The whole process raises more questions for me than answers.

On the surface, bankruptcy sounds straightforward.

You can't pay your debts. Instead of carrying an crushing debt load – or committing suicide – you declare yourself bankrupt. A court appoints a trustee or receiver to dismantle your assets. Your creditors collect what they can, usually just a few cents on the dollar. You start again from zero.

That's how it works for individuals. Under Canadian law, you can keep a ridiculously small equity in your house and other possessions. Everything else is stripped away.

But how does that work when a country goes bankrupt?

The first nation to officially default on its debts was Spain, in 1557. At the time, King Philip II ruled the most widespread empire the world has yet known – greater even that the later British empire.

But Spain suffered from expensive military campaigns against the Dutch and Ottoman empires.

So Philip refused to pay his country's debts. He found the tactic so successful that he did it three more times before he died in 1598.

Germany went bankrupt in 1920, unable to pay its war debts and reparations. Historians claim that its economic collapse led directly to the rise of Hitler and Nazism.

Most recently, Argentina went bankrupt in 2001. With a fresh start, Argentina became this century's poster child for economic renewal. But now it too is threatened by bankruptcy.

Who collects what?

So what's going on here?

If a country can't pay its debts, what do the creditors collect? And who oversees the division of spoils?

Let's take Iceland as an example, since everyone seems to agree that it is on the rocks.

Iceland today has exactly the same physical assets it had before the economic crash -- the same educated and literate population, the same volcanic geography, the same fishing grounds. Only its theoretical wealth has changed.

Britain would love to grab those fishing grounds. It waged three short-lived wars over them in the 1950s and 1970s. But could an international arbitrator strip away Iceland's territorial rights and give them to someone else?

Could such an arbitrator rule that Iceland's people must move to New York and work for Warren Buffet to reimburse Wall Street?

Iceland straddles the Mid-Atlantic Ridge. The earth's molten core is closer to the surface in Iceland than almost anywhere else. Could the European Union take over Iceland and provide cheap geothermal power for its member nations by tapping deep into the magna?

Possible, perhaps.

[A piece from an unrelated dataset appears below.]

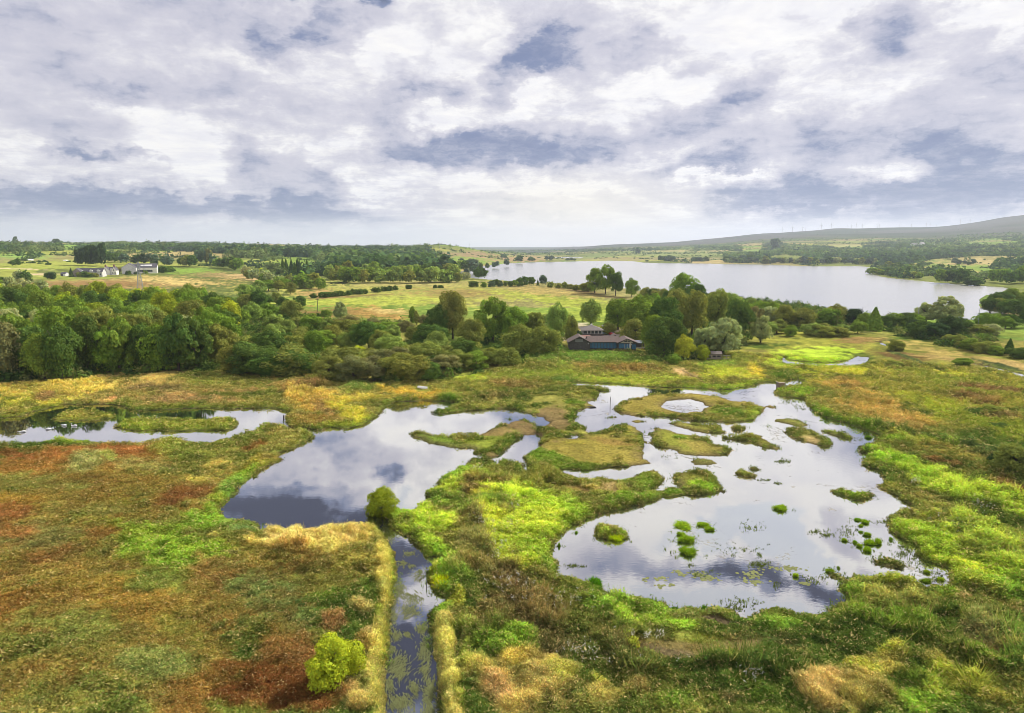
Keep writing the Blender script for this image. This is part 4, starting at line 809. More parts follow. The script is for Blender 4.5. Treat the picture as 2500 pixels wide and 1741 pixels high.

But unlikely.

Nothing worth collecting

And what about financially crippled nations with few marketable resources? Why would any creditor want to take over Haiti or Malawi? Who would seek responsibility for ten million or so illiterate, uneducated, starving people? To say nothing of the world's highest incidences of HIV/AIDS.

Afghanistan has strategic value. And also, arguably, the world's most fractious people. The mighty empires of Alexander the Great, Britain, the Soviet Union, and now NATO have all failed to control it. Who would risk buying Afghanistan, even at fire-sale prices?

The biggest creditor, for most of these troubled countries, is the International Monetary Fund. Does the IMF become the de facto government of bankrupt nations?

I'm not an economist. So I stand to be corrected. But it seems to me that when a nation goes bankrupt, the biggest impact is on its credit rating. Standard & Poors dropped the Ukraine's rating to “CCC minus” – about equivalent to my granddaughter's piggy bank.

But over-extended credit got these nations into trouble in the first place. A poor credit rating doesn't preclude others from investing in pipelines or oil wells. Maybe S&P did the Ukraine a favour.

For nations, it seems to me, bankruptcy is mainly a humiliation. They have to start living within their own means. Is that a bad thing?

A nation's bankruptcy may, in fact, be as imaginary a concept as its supposed wealth was six months ago.